Les dirigeants suisses, qui avaient incité la population à voter contre l'interdiction des minarets, craignent maintenant la réaction des pays musulmans.

Dès dimanche, le grand mufti d'Égypte, Ali Gomaa, a donné écho à leur inquiétude en déclarant que la décision représentait «une insulte pour les pratiquants de l'islam».

Abondant dans le même sens, le Nahdlatul Ulama, principale organisation musulmane d'Indonésie, a fustigé hier ce signe de «haine» et appelé à des manifestations pacifiques.

Le ministre de la Culture de la Turquie a parlé pour sa part d'une «violation de la liberté de culte». Le Vatican a aussi critiqué la décision comme une atteinte à la liberté religieuse.

Dans une lettre ouverte au quotidien anglais The Guardian, l'intellectuel musulman Tariq Ramadan, qui réside à Genève, relève que le résultat de dimanche reflète la «profonde» crise identitaire traversée par les pays occidentaux en pleine mondialisation.

«Au moment même où les Européens se demandent: «Qui sommes-nous?» et «Que nous réserve le futur?», ils voient autour d'eux de nouveaux citoyens, de nouvelles couleurs de peau, de nouveaux symboles auxquels ils ne sont pas habitués», écrit le controversé auteur, qui accuse les formations extrémistes de Suisse et d'ailleurs de «manipuler» ces peurs à leur avantage.

L'institut suisse Religioscope, qui a chapeauté un ouvrage sur les différentes polémiques liées aux minarets, prévient dans une longue analyse qu'il ne faut pas réduire le résultat à une simple «bizarrerie suisse».

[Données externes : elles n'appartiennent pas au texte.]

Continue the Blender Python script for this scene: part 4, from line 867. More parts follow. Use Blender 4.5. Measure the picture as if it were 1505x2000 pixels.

«Il y a aujourd'hui, à la charnière entre religion et politique, une véritable «question musulmane» en train de se construire en Europe, avec des formes diverses selon les pays... Peu importe dans quelle mesure cette question est justifiée ou non: il faut admettre qu'elle existe et ne va pas disparaître de sitôt», souligne l'organisation.